The Fast Food Chain With A 2-Story, 4-Lane Drive-Thru

Chick-fil-A is known for its extraordinarily popular drive-thrus. With customers clamoring for those chicken sandwiches, it's received the dubious honor of having the longest drive-thru lines in the country (although its customers still report a high level of satisfaction, despite an average eight-minute waiting time). So it's perhaps unsurprising that the chain has turned its efforts to developing a whole new drive-thru model — one that features a two-story building and a whopping four lanes, with room for 75 cars.
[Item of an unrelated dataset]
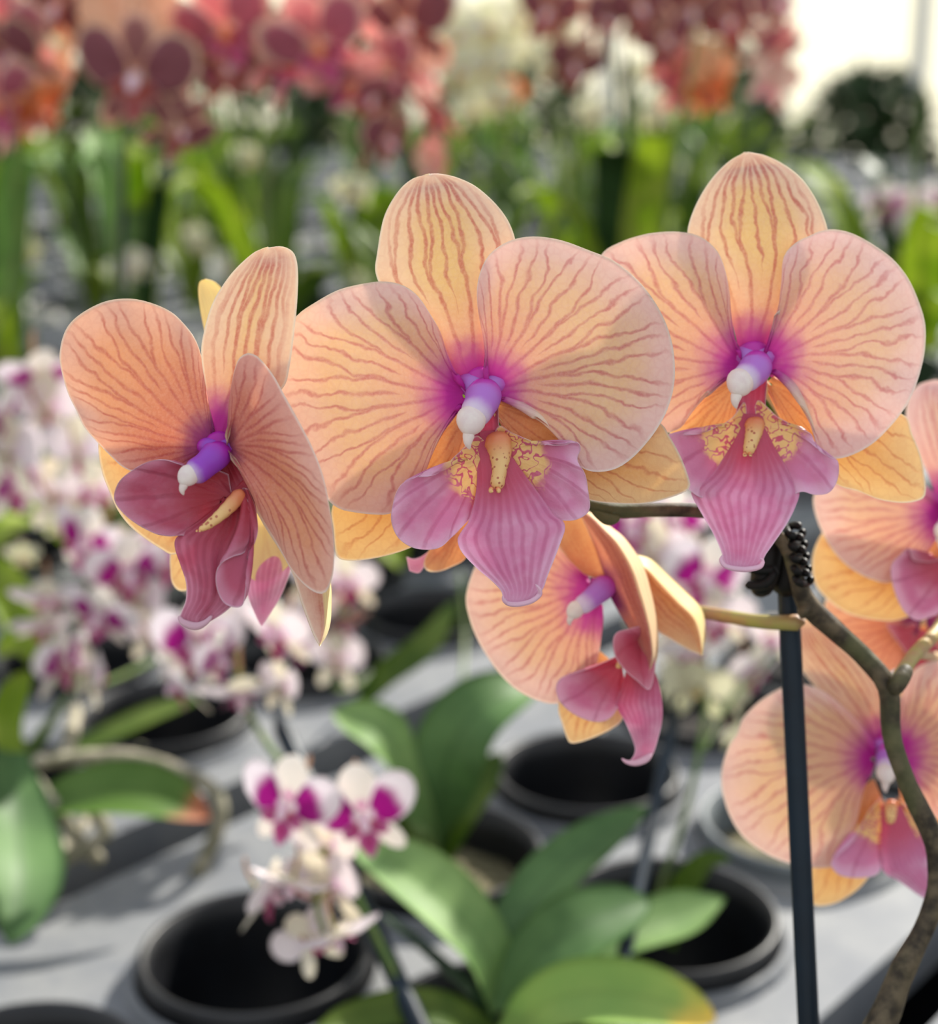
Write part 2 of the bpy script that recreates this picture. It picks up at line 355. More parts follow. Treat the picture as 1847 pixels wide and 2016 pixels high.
# ------------------------------------------------------------------ the peach orchid in front
def MF(d0): return lambda x, y, z: P(x, y, d0*(1+z/FPX))
def pt(x, y, d, r=None):
    p = P(x, y, d).tolist(); return p if r is None else p+[r*d/FPX]
root = P(1735, 2016, .385)
PLX = np.array([root[0]-.004, root[1]-.03, TZ+.004])
plant = empty('orchid_plant', PLX, 'large peach-flowered moth orchid with magenta hearts, on a woody arching stem in the foreground', 'orchid')
def flower(stalk, centre, label=None, mat=None):
    V, F, a, b = tube([pt(*q) for q in stalk], 30, 12)
    o = mk('flower', V, F, mat or M_PEDR, plant, origin=centre, va=a, vb=b)
    return tag(o, label)
def part(name, fl, data, mat, label=None): return tag(mk(name, data[0], data[1], mat, fl, va=data[2], vb=data[3]), label)
def column(fl, M, path, cap, capr, mat=None):
    pts = [M(np.float64(x), np.float64(y), np.float64(z)).tolist()+[r*.115e-3] for x, y, z, r in path]
    q = pts[0]; u_ = np.array([0, 1, 0])
    wing = [tube([list(np.array(q[:3])+np.array([sx*q[3]*1.7, .0015, -q[3]*.3]))+[q[3]*.5], list(np.array(q[:3])+np.array([sx*q[3]*.5, 0, -q[3]*.4]))+[q[3]*.8], list(np.array(pts[1][:3])+np.array([0, 0, -q[3]*.3]))+[q[3]*.6]], 14, 12) for sx in (-1, 1)]
    hood = ball(np.array(q[:3])+[0, .001, -q[3]*.2], (q[3]*1.15, q[3]*.8, q[3]*1.0))
    part('column', fl, join(tube(pts, 34, 20), hood, *wing), mat or M_COL, 'purple column with a pale tip')
    c = M(*[np.float64(q) for q in cap]); k = .115e-3
    d = np.array(pts[-1][:3])-np.array(pts[0][:3]); d /= np.linalg.norm(d)
    a = np.cross(d, [0, 1, 0]); a /= np.linalg.norm(a); b = np.cross(d, a); R = np.stack([a, b, d], 1)
    V, F = ball(c-d*capr*k*.15, (capr*k*1.06, capr*k*.9, capr*k*1.15), rot=R, pinch=.25)
    bk = tube([list(c+d*capr*k*.35+np.array([0, 0, -capr*k*.3]))+[capr*k*.5], list(c+d*capr*k*.8+np.array([0, 0, -capr*k*.75]))+[capr*k*.30], list(c+d*capr*k*.8+np.array([capr*k*.12, 0, -capr*k*1.25]))+[capr*k*.06]], 14, 10)
    J = join((V, F), bk); part('anther_cap', fl, J, M_CAP, 'cream white anther cap')
def lobe(d): d[2][:, 0] += 100; return d
def backlit_back(d): d[3][:, 2] = 1; return d  # front takes the cream back colour, also used to paint backlight
def throat(M, x0, y0, w0, x1, y1, w1, c):
    dx, dy = x1-x0, y1-y0; n = math.hypot(dx, dy); px_, py_ = -dy/n, dx/n
    L = [(x0+px_*w0, y0+py_*w0, 8), ((x0+x1)/2+px_*(w0+w1)*.42, (y0+y1)/2+py_*(w0+w1)*.42, 2), (x1+px_*w1, y1+py_*w1, -8)]
    R = [(x0-px_*w0, y0-py_*w0, 8), ((x0+x1)/2-px_*(w0+w1)*.42, (y0+y1)/2-py_*(w0+w1)*.42, 2), (x1-px_*w1, y1-py_*w1, -8)]
    L[-1] = L[-1][:2]+(8,); R[-1] = R[-1][:2]+(8,)
    return strip(M, L, R, c, N=5, res=(24, 20), cup=-14)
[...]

This new drive-thru opened in August 2024 near Atlanta; as of late 2024, it's the only one in the country — although rival chain Taco Bell (which incidentally, has the fastest drive-thru service) opened a similarly large drive-thru in suburban Minnesota back in 2022. When it opened, the company said it has capacity for double to triple the average Chick-fil-A restaurant, but it's not just about size — it's also designed to serve up food faster than your average Chick-fil-A. It's little wonder the chain would want to get that drive-thru speed up, since drive-thrus reportedly make up 60 percent of the chain's sales. It's also designed so that customers are corralled in different directions for faster service — two of the four lanes are for customers who are ordering on the spot, while the other two are for customers to pick-up advance orders from an app, as well as delivery drivers.

How it works

Although this is a two-story drive-thru, the cars all stay on ground level — the building is structured a bit like a bridge (or a tunnel, depending how you look at it), with the drive-thru lanes, ordering, and pick-up windows all at ground level, and the main restaurant above covering some of the lanes. That upper level houses a kitchen that's double the size of the average Chick-fil-A — but you can't go in there, as there's no dining room here. (There is a restroom, though, in the corner of a parking lot.) 

That building also has lots of windows for staff, making it a generally more pleasant working environment. The food they make upstairs is sent down to the drive-thru level via a conveyor belt system. This system can reportedly send down a meal every six seconds. At the moment, this giga-drive-thru is considered just a prototype by the company — there's no indication yet that the company is planning to build more of them, although its executives are apparently hopeful that more will happen. It's one of two new restaurant formats that Chick-fil-A has tried recently — the other is a pick-up-only location in New York City, where customers have to order in advance online (although the pick-ups are on foot, not in a car).